Attorneys Take Aim at FCC's Main Studio Rule
Telecommunication lawyers have petitioned the Federal Communications Commission to eliminate the rule that broadcasters have a main studio located in their community of license. The FCC initially adopted the in-market requirement to make sure viewers had easy access to their local station and its management. But the commission loosened the rule in 1987 during its Reagan-era broad deregulation of the industry, eliminating a related requirement that a station originated a minimum number of programming hours from such a studio, and further loosened it in 1998, allowing stations still more facilities flexibility.

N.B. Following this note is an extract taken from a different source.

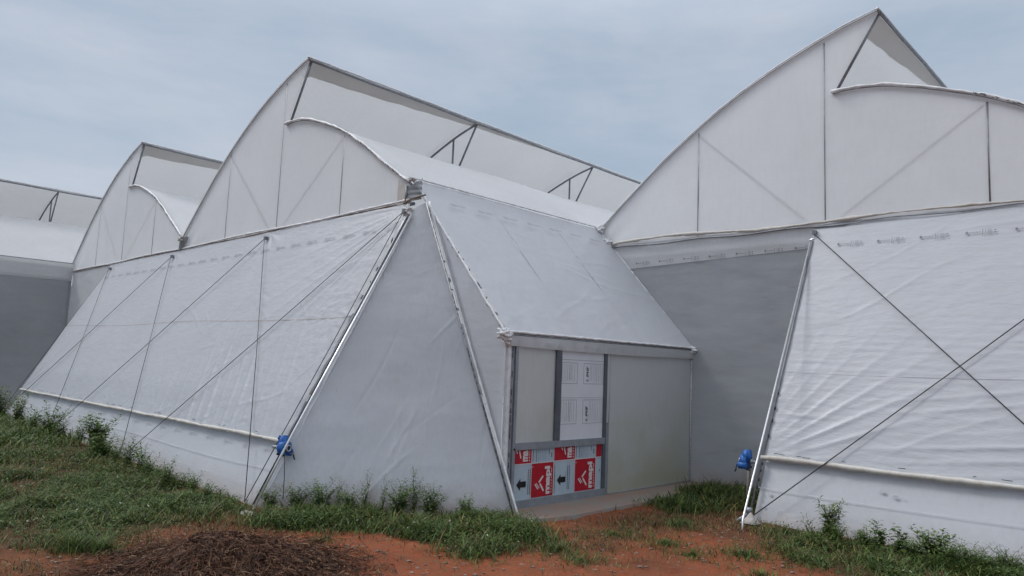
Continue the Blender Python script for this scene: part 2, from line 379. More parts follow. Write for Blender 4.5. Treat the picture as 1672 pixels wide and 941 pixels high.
STRIP = [(.45, -1.98), (1.2, -1.12), (2.15, -.24), (2.4, -.2), (3.07, -.55), (3.38, -1.05), (3.0, -1.42), (2.4, -1.58), (2.04, -1.62), (1.57, -1.86), (1.30, -2.4), (.8, -2.5)]
PORCHG = [(2.62, 2.2), (2.45, 3.2), (1.98, 4.32), (3.95, 4.32), (3.95, 3.3), (3.75, 2.9), (3.45, 2.6), (3.1, 2.0)]
RIGHTG = [(4.45, 2.22), (9.5, 2.22), (9.5, -1), (7, .4), (6.3, .6), (5.75, .55), (5.2, .85), (4.75, 1.5)]
DRY1 = [(-.2, -2.1), (.9, -1.7), (1.5, -2.3), (1.5, -2.9), (1.2, -3.6), (1.7, -4.4), (1.3, -5.3), (-.2, -5.6), (-.2, -4), (.3, -3.2)]
GREENFRONT = 0
DRY2 = [(2.9, .4), (3.0, 1.9), (3.3, 2.6), (3.9, 3.3), (4.3, 2.2), (5.4, 1.9), (4.7, .9), (4.2, 1.2), (3.9, .9), (3.6, .3), (4.1, -.6), (3.5, -1.2), (3.1, -.3)]
def cover(x, y, jit=.14):
    jx = x+(fbm(x*3.1, y*3.1)-.47)*jit*5; jy = y+(fbm(x*3.1+9, y*3.1+4)-.47)*jit*5
    g = in_poly(jx, jy, LAWN) | in_poly(jx, jy, STRIP) | in_poly(jx, jy, PORCHG) | in_poly(jx, jy, RIGHTG)
    d = (in_poly(jx, jy, DRY1) | in_poly(jx, jy, DRY2)) & ~g
    return g, d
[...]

Then at the first meeting of FCC chairman Ajit Pai, the FCC eliminated the requirement that public files be physically housed in a main office—they can now be made available online only—by dropping the "last vestige" of that rule in January, the requirement that commercial broadcast stations retain copies of letters and emails from the public in their public inspection file. Given those decisions and the changes in technology, said the Media, Telecom and Technology Group in a filing at the FCC, adopting their proposal to eliminate the so-called "main studio rule," would not affect the "bedrock obligation" to serve their communities but would be a recognition of the technological and economic reality "that stations can serve their communities while realizing substantial and necessary cost savings by maintaining fewer offices and smaller staff.